Criei um canal para ajudar as pessoas com seus cães, principalmente a criação de cães grandes em espaços urbanos. O canal WOLFCLAN surgiu exatamente dessa necessidade: criar um Pastor Alemão em apartamento e não encontrar quase nenhuma informação real, prática e afetuosa sobre isso.
Antes disso, eu trabalhei um bom tempo em um hotel para cães — o que me ajudou muito a observar o comportamento dos animais, as dinâmicas de matilha, as reações, os gatilhos… Enfim, tudo que não se aprende em manual.
Assim como aprendi a ilustrar, foi na observação e na prática que comecei a treinar meus cães.
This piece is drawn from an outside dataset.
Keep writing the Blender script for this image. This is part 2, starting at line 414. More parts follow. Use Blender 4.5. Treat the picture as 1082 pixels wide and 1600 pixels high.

Li livros, vi vídeos, testei métodos, errei, acertei, e fui adaptando ao nosso ritmo de vida. Hoje, através do canal, a gente compartilha isso com quem também quer viver grandes histórias com um cão — mesmo dentro da cidade
Meus cães são parte essencial do meu processo criativo. A convivência com eles inspira não só minhas ilustrações, mas também pequenas tirinhas que publico nas redes sociais, onde transformo comportamentos e expressões do dia a dia em cenas poéticas, cômicas ou emocionantes. Eles me ajudam a olhar o cotidiano com mais sensibilidade — e humor. Além disso, recebo encomendas para ilustrar pessoas e seus cães, um jeito especial de eternizar esse amor canino e celebrar a conexão única entre eles.